Es verdad que se considera a Cézanne como un pintor caracterizado por su timidez, que la viveza que mantienen sus obras y los verdes y azules característicos de sus lienzos eran realmente cortinas que tapaban ventanas, hogar, chimenea y poca calle. Un hombre reservado que ahora ve toda su vida expuesta en museos y libros. El silencio convertido en alabanzas a su nombre. Las duras críticas ya no existen.
Nos preguntamos dónde estará aquel crítico llamado Louis Leroy, que dijo que los colores que utilizaba el pintor provocarían fiebre amarilla en un bebé todavía no nacido. Ahora el museo Granet expone permanentemente cuadros de Cézanne.
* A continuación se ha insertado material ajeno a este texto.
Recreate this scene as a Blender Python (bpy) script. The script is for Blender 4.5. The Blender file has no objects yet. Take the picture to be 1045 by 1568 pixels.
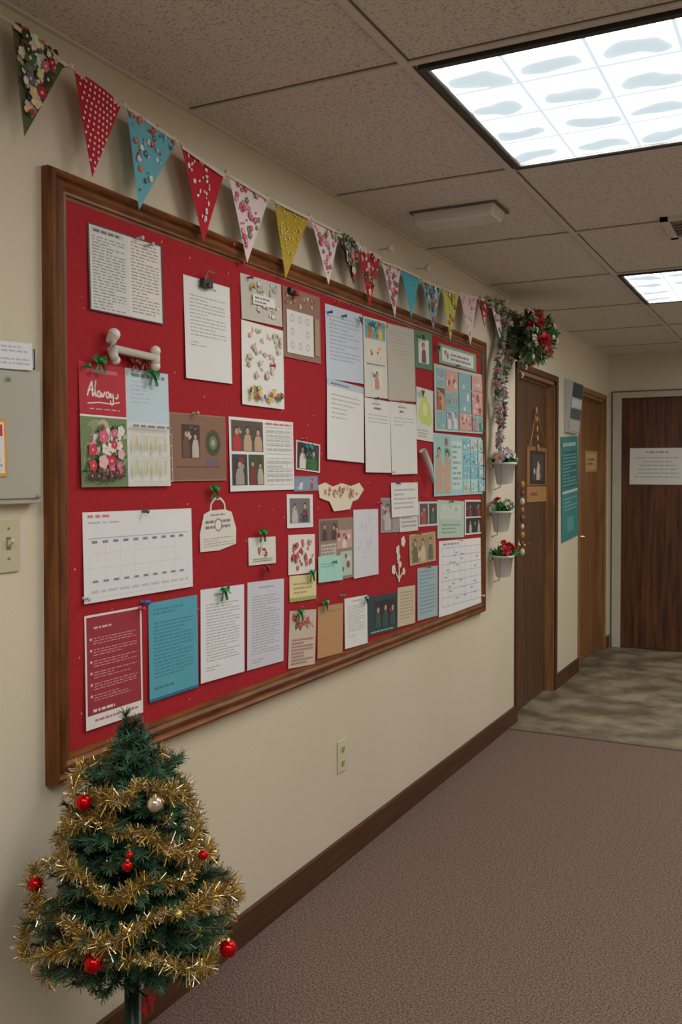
import bpy, math, random
from mathutils import Vector, Matrix
random.seed(7)
scene=bpy.context.scene
try: scene.view_settings.view_transform='Standard'
except Exception as e: print(e)

# ---------------------------------------------------------------- camera
D=1.58; CH=1.455; H=2.482; YEND=8.13
FPX=1425.0; PW,PH=1045.0,1568.0
YAW=math.atan(727.5/FPX); PITCH=math.radians(1.2); SH=-24.0
cam_d=bpy.data.cameras.new('camera'); cam=bpy.data.objects.new('camera',cam_d)
scene.collection.objects.link(cam)
cam.location=(D,0,CH); cam.rotation_euler=(math.pi/2-PITCH,0,YAW)
cam_d.sensor_fit='AUTO'; cam_d.sensor_width=36; cam_d.lens=36*FPX/PH
cam_d.shift_y=SH/PH; cam_d.clip_start=0.05
scene.camera=cam
MROT=cam.rotation_euler.to_matrix(); CL=Vector(cam.location)

def hit(px,py,axis=0,val=0.0):
    """measured photo position -> point on a real plane of the room"""
    d=MROT@Vector(((px-PW/2)/FPX,(PH/2-py+SH)/FPX,-1))
    t=(val-CL[axis])/d[axis]
    return CL+d*t
def hitL(px,py,off=0.0): return hit(px,py,0,off)

# ---------------------------------------------------------------- materials
def s2l(c):
    o=[]
    for v in c[:3]:
        v=v/255.0
        o.append(v/12.92 if v<=0.04045 else ((v+0.055)/1.055)**2.4)
    return tuple(o)+(1.0,)
def mat(name,col=(200,200,200),rough=.6,metal=0.0,spec=None):
    m=bpy.data.materials.new(name); m.use_nodes=True
    b=m.node_tree.nodes['Principled BSDF']
    b.inputs['Base Color'].default_value=s2l(col); b.inputs['Roughness'].default_value=rough
    b.inputs['Metallic'].default_value=metal
    if spec is not None: b.inputs['Specular IOR Level'].default_value=spec
    return m
def N(m,t,**k):
    n=m.node_tree.nodes.new(t)
    for a,v in k.items(): setattr(n,a,v)
    return n
def L(m,a,b): m.node_tree.links.new(a,b)
def bsdf(m): return m.node_tree.nodes['Principled BSDF']
def noise_mat(name,c1,c2,scale=5,rough=.7,stretch=(1,1,1),detail=4,p=(.35,.65),bump=0,bscale=None,metal=0,spec=None):
    m=mat(name,c1,rough,metal,spec)
    tc=N(m,'ShaderNodeTexCoord'); mp=N(m,'ShaderNodeMapping'); mp.inputs['Scale'].default_value=stretch
    nz=N(m,'ShaderNodeTexNoise'); nz.inputs['Scale'].default_value=scale; nz.inputs['Detail'].default_value=detail
    cr=N(m,'ShaderNodeValToRGB')
    cr.color_ramp.elements[0].position=p[0]; cr.color_ramp.elements[0].color=s2l(c1)
    cr.color_ramp.elements[1].position=p[1]; cr.color_ramp.elements[1].color=s2l(c2)
    L(m,tc.outputs['Object'],mp.inputs['Vector']); L(m,mp.outputs[0],nz.inputs['Vector'])
    L(m,nz.outputs['Fac'],cr.inputs['Fac']); L(m,cr.outputs['Color'],bsdf(m).inputs['Base Color'])
    if bump:
        bp=N(m,'ShaderNodeBump'); bp.inputs['Strength'].default_value=bump; bp.inputs['Distance'].default_value=.01
        n2=nz
        if bscale:
            n2=N(m,'ShaderNodeTexNoise'); n2.inputs['Scale'].default_value=bscale
            L(m,tc.outputs['Object'],n2.inputs['Vector'])
        L(m,n2.outputs['Fac'],bp.inputs['Height']); L(m,bp.outputs[0],bsdf(m).inputs['Normal'])
    return m
M_wall=noise_mat('wall_paint',(205,195,173),(210,200,179),scale=1.1,rough=.7,stretch=(1,1.2,.9),detail=2,bump=.06,bscale=120)
M_farwall=noise_mat('far_wall_paint',(207,199,182),(212,204,188),scale=1.5,rough=.75)
M_base=noise_mat('baseboard_wood',(72,44,28),(88,56,37),scale=3,stretch=(8,1,30),rough=.5,spec=.3)
M_frame=noise_mat('frame_wood',(88,48,20),(134,80,38),scale=4,stretch=(12,2,12),rough=.42,p=(.3,.7),spec=.3)
M_frameV=noise_mat('frame_wood_v',(80,44,18),(124,74,34),scale=4,stretch=(12,12,1.5),rough=.42,p=(.3,.7),spec=.3)
M_door_dark=noise_mat('door_wood_dark',(66,42,26),(98,64,40),scale=4,stretch=(8,8,.6),rough=.4,p=(.3,.7))
M_door_tan=noise_mat('door_wood_tan',(112,74,38),(142,98,54),scale=4,stretch=(8,8,.6),rough=.4,p=(.3,.7))
M_door_far=noise_mat('door_wood_far',(50,28,16),(108,64,38),scale=5,stretch=(7,7,.5),rough=.4,p=(.3,.68),detail=6)
M_trimw=noise_mat('trim_light',(186,180,164),(194,188,174),scale=3,rough=.5)
M_jamb=noise_mat('jamb_wood',(120,84,50),(150,108,68),scale=4,stretch=(8,8,.6),rough=.45)
M_metalbox=noise_mat('panel_grey',(166,163,150),(174,171,158),scale=2,rough=.45)

# red felt
M_felt=mat('red_felt',(150,30,40),.85,0,.2)
tc=N(M_felt,'ShaderNodeTexCoord'); vo=N(M_felt,'ShaderNodeTexVoronoi'); vo.inputs['Scale'].default_value=22
cr=N(M_felt,'ShaderNodeValToRGB'); cr.color_ramp.elements[0].position=.05; cr.color_ramp.elements[0].color=s2l((226,160,156))
cr.color_ramp.elements[1].position=.075; cr.color_ramp.elements[1].color=s2l((176,40,48))
nz=N(M_felt,'ShaderNodeTexNoise'); nz.inputs['Scale'].default_value=60; nz.inputs['Detail'].default_value=6; mx=N(M_felt,'ShaderNodeMixRGB',blend_type='MULTIPLY'); mx.inputs['Fac'].default_value=.35
L(M_felt,tc.outputs['Object'],vo.inputs['Vector']); L(M_felt,vo.outputs['Distance'],cr.inputs['Fac']); L(M_felt,tc.outputs['Object'],nz.inputs['Vector'])
L(M_felt,cr.outputs['Color'],mx.inputs[1]); L(M_felt,nz.outputs['Fac'],mx.inputs[2]); L(M_felt,mx.outputs[0],bsdf(M_felt).inputs['Base Color'])

# ceiling tile
M_ceil=mat('ceiling_tile',(196,186,174),.9)
tc=N(M_ceil,'ShaderNodeTexCoord'); nz=N(M_ceil,'ShaderNodeTexNoise'); nz.inputs['Scale'].default_value=150; nz.inputs['Detail'].default_value=3
cr=N(M_ceil,'ShaderNodeValToRGB'); cr.color_ramp.elements[0].position=.34; cr.color_ramp.elements[0].color=s2l((166,159,151))
cr.color_ramp.elements[1].position=.47; cr.color_ramp.elements[1].color=s2l((216,210,202))
bp=N(M_ceil,'ShaderNodeBump'); bp.inputs['Strength'].default_value=.3; bp.inputs['Distance'].default_value=.004
L(M_ceil,tc.outputs['Object'],nz.inputs['Vector']); L(M_ceil,nz.outputs['Fac'],cr.inputs['Fac']); L(M_ceil,cr.outputs['Color'],bsdf(M_ceil).inputs['Base Color'])
L(M_ceil,nz.outputs['Fac'],bp.inputs['Height']); L(M_ceil,bp.outputs[0],bsdf(M_ceil).inputs['Normal'])
M_tbar=mat('ceiling_tbar',(208,202,194),.6)
M_shade_and_edge=mat('seam_shade_and_edge_grey',(104,98,92),.9)  # dark grey painting the shadow line beside the T-bars; also plain dark edges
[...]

Y de momento no se conocen casos de fiebre amarilla causados por el artista.
Al hablar del museo Granet -pintor del neoclásico, también nacido en Aix- regresamos a la tiendecita de las postales. Qué coincidencia que el arte siempre se encuentre con el arte, porque el museo está doblando la esquina.
Allí vive Picasso, vive Monet, Egipto, el Renacimiento, los personajes de la mitología griega convertidos en mármol. Un viaje placentero por el arte, todo ello observado por aquel que protagoniza nuestro relato. Tiene una sala con su nombre, como todo en esta ciudad, ya lo hemos visto. En ella bailan unas bañistas. Un retrato de su antiguo amigo también se aprecia por los pasillos. Esperamos que él lo vea también, aunque luego se esconda tras los campos de lavanda. Es difícil dejar la timidez, pero seguro que está orgulloso.